Just last month, I found it impossible to go to sleep before 1 a.m., and some nights found me up until 3 or 4 a.m.  Lately, I can't stay awake past 9:00 p.m., and have fallen asleep in front of the television or at my PC regardless of how compelling the entertainment has been.

And then I wake up after only two or three hours and can't go back to sleep at all.  I've tried to make the best of it and have gotten some quality reading time in between the hours of 4:00 and 7:00 a.m.  Lately, those have been my most lucid hours. But for most of the daylight-time day, I've been a groggy mess, running on only three of four hours of sleep, napping three or four times a day but never getting any real rest. For the past few weeks, my average waking time has been around 5:30 a.m., but as recently as last October, it was closer to 10:00.

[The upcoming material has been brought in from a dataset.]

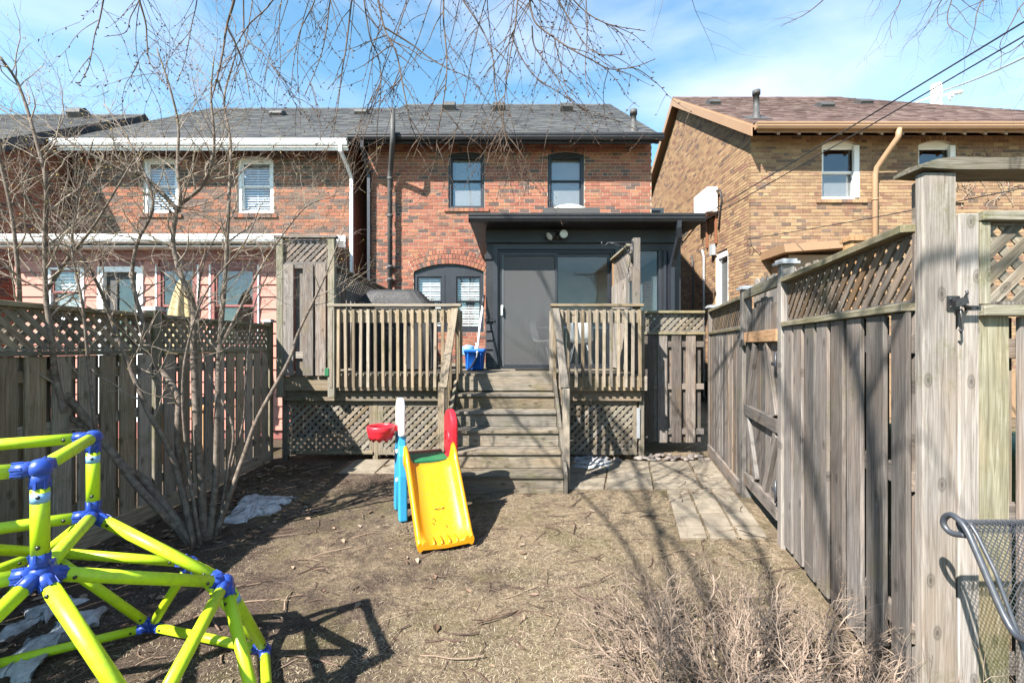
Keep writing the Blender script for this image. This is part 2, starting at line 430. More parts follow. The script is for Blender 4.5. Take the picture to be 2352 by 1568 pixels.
def screen_m():
    m = bpy.data.materials.new('insect_screen')
    m.use_nodes = True
    t = m.node_tree
    for n in list(t.nodes):
        t.nodes.remove(n)
    o = t.nodes.new('ShaderNodeOutputMaterial')
    tr = node(t, 'ShaderNodeBsdfTransparent', Color=(1, 1, 1, 1))
    df = node(t, 'ShaderNodeBsdfDiffuse', Color=(0.105, 0.105, 0.107, 1))
    mx = t.nodes.new('ShaderNodeMixShader')
    mx.inputs[0].default_value = 0.40
    t.links.new(tr.outputs[0], mx.inputs[1])
    t.links.new(df.outputs[0], mx.inputs[2])
    t.links.new(mx.outputs[0], o.inputs['Surface'])
    return m
M['screen'] = screen_m()
# ------------------------------------------------------------------ mesh helpers
class MB:
    def __init__(s):
        s.v, s.f, s.sm = [], [], []
    def add(s, vs, fs, smooth=False):
        k = len(s.v)
        s.v.extend([tuple(p) for p in vs])
        for f in fs:
            s.f.append(tuple(i + k for i in f))
            s.sm.append(smooth)
        return s
    def box(s, x0, x1, y0, y1, z0, z1):
        return s.add([(x0, y0, z0), (x1, y0, z0), (x1, y1, z0), (x0, y1, z0), (x0, y0, z1), (x1, y0, z1), (x1, y1, z1), (x0, y1, z1)],
                     [(3, 2, 1, 0), (4, 5, 6, 7), (0, 1, 5, 4), (1, 2, 6, 5), (2, 3, 7, 6), (3, 0, 4, 7)])
    def mbox(s, o, a, b, c):
        o, a, b, c = V(o), V(a), V(b), V(c)
        p = [o, o + a, o + a + b, o + b, o + c, o + a + c, o + a + b + c, o + b + c]
        fs = [(3, 2, 1, 0), (4, 5, 6, 7), (0, 1, 5, 4), (1, 2, 6, 5), (2, 3, 7, 6), (3, 0, 4, 7)]
        if a.cross(b).dot(c) < 0:
            fs = [tuple(reversed(f)) for f in fs]
        return s.add(p, fs)
    def cbox(s, w_, t_, l_, c=0.003):
        # chamfered box centred in x and y, running 0..l along z
        hx, hy = w_ / 2, t_ / 2
        c = min(c, hx * 0.45, hy * 0.45, l_ * 0.3)
        prof = [(-hx + c, -hy), (hx - c, -hy), (hx, -hy + c), (hx, hy - c), (hx - c, hy), (-hx + c, hy), (-hx, hy - c), (-hx, -hy + c)]
        ins = [(-hx + c, -hy + c), (hx - c, -hy + c), (hx - c, -hy + c), (hx - c, hy - c), (hx - c, hy - c), (-hx + c, hy - c), (-hx + c, hy - c), (-hx + c, -hy + c)]
        vs = [(x, y, c) for x, y in prof] + [(x, y, l_ - c) for x, y in prof]
        e = [(-hx + c, -hy + c), (hx - c, -hy + c), (hx - c, hy - c), (-hx + c, hy - c)]
        vs += [(x, y, 0) for x, y in e] + [(x, y, l_) for x, y in e]
        fs = [(i, (i + 1) % 8, 8 + (i + 1) % 8, 8 + i) for i in range(8)]
        mapc = {0: 0, 1: 1, 2: 1, 3: 2, 4: 2, 5: 3, 6: 3, 7: 0}
        for i in range(8):
            j = (i + 1) % 8
            a, b2 = mapc[i], mapc[j]
            if a == b2:
                fs.append((16 + a, j, i))
                fs.append((20 + a, 8 + i, 8 + j))
            else:
                fs.append((16 + a, 16 + b2, j, i))
                fs.append((8 + i, 8 + j, 20 + b2, 20 + a))
        fs += [(19, 18, 17, 16), (20, 21, 22, 23)]
        return s.add(vs, fs)
    def tube(s, pts, rad, n=6, smooth=True, cap=True, flat=None, roll=0.0, up=None):
        pts = [V(p) for p in pts]
        m = len(pts)
        if not hasattr(rad, '__len__'):
            rad = [rad] * m
        d = (pts[1] - pts[0]).normalized()
        u = V(up) if up is not None else (V((0, 0, 1)) if abs(d.z) < 0.9 else V((1, 0, 0)))
        x = d.cross(u).normalized()
        vs, fs = [], []
        for i in range(m):
            if i == 0:
                dd = pts[1] - pts[0]
            elif i == m - 1:
                dd = pts[-1] - pts[-2]
            else:
                dd = (pts[i + 1] - pts[i]).normalized() + (pts[i] - pts[i - 1]).normalized()
            if dd.length < 1e-9:
                dd = d.copy()
            dd.normalize()
            x = (x - dd * x.dot(dd))
            if x.length < 1e-6:
                x = dd.orthogonal()
            x.normalize()
            y = dd.cross(x)
            for k in range(n):
                a = 2 * math.pi * k / n + roll
                ca, sa = math.cos(a), math.sin(a)
                if flat:
                    ca, sa = ca * flat[0], sa * flat[1]
                vs.append(pts[i] + (x * ca + y * sa) * rad[i])
        for i in range(m - 1):
            for k in range(n):
                fs.append((i * n + k, i * n + (k + 1) % n, (i + 1) * n + (k + 1) % n, (i + 1) * n + k))
        s.add(vs, fs, smooth)
        if cap and n > 3:
            k = len(s.v) - m * n
            s.f.append(tuple(k + i for i in reversed(range(n)))); s.sm.append(False)
            k += (m - 1) * n
            s.f.append(tuple(k + i for i in range(n))); s.sm.append(False)
        return s
    def prism(s, poly, o, a, b, c):
        # poly of (p,q) in the plane o + p*a + q*b, thickness vector c
        o, a, b, c = V(o), V(a), V(b), V(c)
        n = len(poly)
        vs = [o + a * p + b * q for p, q in poly] + [o + a * p + b * q + c for p, q in poly]
        area = sum(poly[i][0] * poly[(i + 1) % n][1] - poly[(i + 1) % n][0] * poly[i][1] for i in range(n))
        flip = (area > 0) == (a.cross(b).dot(c) > 0)
        f1 = tuple(range(n)); f2 = tuple(range(n, 2 * n))
        fs = [tuple(reversed(f1)) if flip else f1, f2 if flip else tuple(reversed(f2))]
        for i in range(n):
            j = (i + 1) % n
            q = (i, j, n + j, n + i)
            fs.append(q if flip else tuple(reversed(q)))
        return s.add(vs, fs)
    def lathe(s, prof, o, n=16, smooth=True, axis=None, sx=1.0, sy=1.0):
        o = V(o)
        ax_ = V(axis).normalized() if axis is not None else V((0, 0, 1))
        x = ax_.orthogonal().normalized() if axis is not None else V((1, 0, 0))
        y = ax_.cross(x)
        vs, fs = [], []
        for r_, z_ in prof:
            for k in range(n):
                a = 2 * math.pi * k / n
                vs.append(o + x * (r_ * sx * math.cos(a)) + y * (r_ * sy * math.sin(a)) + ax_ * z_)
        for i in range(len(prof) - 1):
            for k in range(n):
                fs.append((i * n + k, i * n + (k + 1) % n, (i + 1) * n + (k + 1) % n, (i + 1) * n + k))
        return s.add(vs, fs, smooth)
    def grid(s, pts, smooth=True, close=False):
        m, n = len(pts), len(pts[0])
        vs = [p for row in pts for p in row]
        fs = []
        for i in range(m - 1):
            for j in range(n if close else n - 1):
                j2 = (j + 1) % n
                fs.append((i * n + j, i * n + j2, (i + 1) * n + j2, (i + 1) * n + j))
        return s.add(vs, fs, smooth)
    def mesh(s, name):
        me = bpy.data.meshes.new(name)
        me.from_pydata(s.v, [], s.f)
        if any(s.sm):
            me.polygons.foreach_set('use_smooth', s.sm)
        me.update()
        return me
    def build(s, name, mat, parent=None, **props):
        me = s.mesh(name)
        if mat is not None:
            me.materials.append(M[mat] if isinstance(mat, str) else mat)
        return link(name, me, parent, None, **props)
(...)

Insomnia: you're never fully asleep and you're never fully awake.

I've tried to make the best of it and just go with the flow.  What difference does it make at what hours I sleep and at what hours I'm awake, as long as I'm getting enough hours of sleep somewhere in there?  I can be a night owl one month and a morning lark the next.  But in practice, my body gets confused, and wants to stay awake when I'm trying to sleep and tries to go to sleep when I intend to be awake.

So last night, when I found myself nodding out at 10:00 p.m., I went to bed and was fast asleep by 11:00.  Although I fully expected to awaken again after only a couple of hours, I was delighted that the next thing I heard was the radio alarm going off at 7:00 a.m.  Eight hours of uninterrupted sleep!  I felt like a new man all day.

Is this the start of a new sleep cycle?  Can I repeat last night's results this evening?  Or will my well-rested brain wake itself up in the middle of the night and refuse to quiet down again?  Oh sweet mysteries of Morpheus.  When will you next take me into your embrace, and when will you next cast me asunder?